The Men's side of the bracket
While Federer holds the record with eight, the "Greatest of All Time" conversation at Wimbledon is getting crowded. Novak Djokovic is currently sitting on seven titles. He was a hair's breadth away from tying Roger’s record in recent years, but Carlos Alcaraz famously played spoiler in that epic 2023 final. And then Jannik Sinner stepped up to take the 2025 crown.
Here is how the top men's singles winners stack up:
- Roger Federer: 8 titles (2003, 2004, 2005, 2006, 2007, 2009, 2012, 2017)
- Novak Djokovic: 7 titles (2011, 2014, 2015, 2018, 2019, 2021, 2022)
- Pete Sampras: 7 titles (1993, 1994, 1995, 1997, 1998, 1999, 2000)
- William Renshaw: 7 titles (1881-1886, 1889)
- Björn Borg: 5 titles (1976-1980)
Renshaw is a weird one for modern fans. He played in the 1880s when the "Challenge Round" existed. Basically, the defending champion got a bye all the way to the final. It was a lot easier to keep your trophy back then, which is why most experts put a little asterisk next to those pre-Open Era numbers.
The women who ruled the grass
Navratilova is the queen, but she had company. Helen Wills Moody, an American who played mostly in the 1920s and 30s, racked up eight titles. She was known as "Little Miss Poker Face" because she never showed emotion.
Then you have Steffi Graf and Serena Williams. Both finished their careers with seven Wimbledon singles titles.
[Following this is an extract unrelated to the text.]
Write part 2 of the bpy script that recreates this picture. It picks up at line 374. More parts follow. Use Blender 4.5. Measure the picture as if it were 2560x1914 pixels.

It's wild to think that if a few points had gone differently in a couple of finals, Serena might have blown past Navratilova’s nine.
- Martina Navratilova: 9 titles
- Helen Wills Moody: 8 titles
- Steffi Graf: 7 titles
- Serena Williams: 7 titles
- Billie Jean King: 6 titles (plus a ton in doubles)
Speaking of Billie Jean King, if you count doubles and mixed doubles, the numbers get even crazier. Both she and Navratilova won a total of 20 Wimbledon titles across all categories. Twenty. That is a lot of silver plates and trophies to polish.
Why does grass favor these specific players?
Grass is a specialist surface. It’s fast. The ball stays low. If you have a massive serve or you’re comfortable at the net, you’re going to thrive. Navratilova was the ultimate serve-and-volleyer. Federer had the variety. Sampras had that "Pistol Pete" serve that was basically unreturnable on a warm London afternoon.
If you can't move well on grass—which is slippery and rewards short, choppy steps—you're toast. That’s why players like Rafael Nadal, who is the king of clay, "only" won Wimbledon twice. Two is still incredible, but it shows how high the barrier is to join the 7 or 8-club.
What about the modern era?
We are in a bit of a transition phase right now. The "Big Three" era is officially fading. Federer is retired. Nadal is at the end of the road. Djokovic is still a massive threat, but the younger generation has finally figured out how to play on the green stuff.
Carlos Alcaraz and Jannik Sinner are the names to watch. Alcaraz showed a lot of guts winning back-to-back in '23 and '24. Sinner’s 2025 win proved that the power game is the new standard at SW19. Whether any of them can actually get to eight or nine titles? That’s a tall order. You need a decade of perfect health and zero "off" days.
Actionable insights for tennis fans
If you want to understand why these records matter, you should actually watch how the court changes over the two weeks.
- Watch the baseline: By the second week, the grass at the baseline is gone. It's just dirt. This changes how the ball bounces and favors the grinders over the pure serve-and-volleyers.
- Check the archives: Go find footage of Navratilova in 1985 or Sampras in 1995. The speed of the game was different, but the pressure of Centre Court remains exactly the same.
- Track the 2026 season: With the current talent gap closing, keep an eye on the grass-court lead-up tournaments like Queen's Club or Halle. They are usually the best predictors of who is going to add to their title count in July.
Knowing who won Wimbledon the most is one thing, but seeing how they did it—the slice backhands, the diving volleys, the mental toughness—is what makes the tournament special.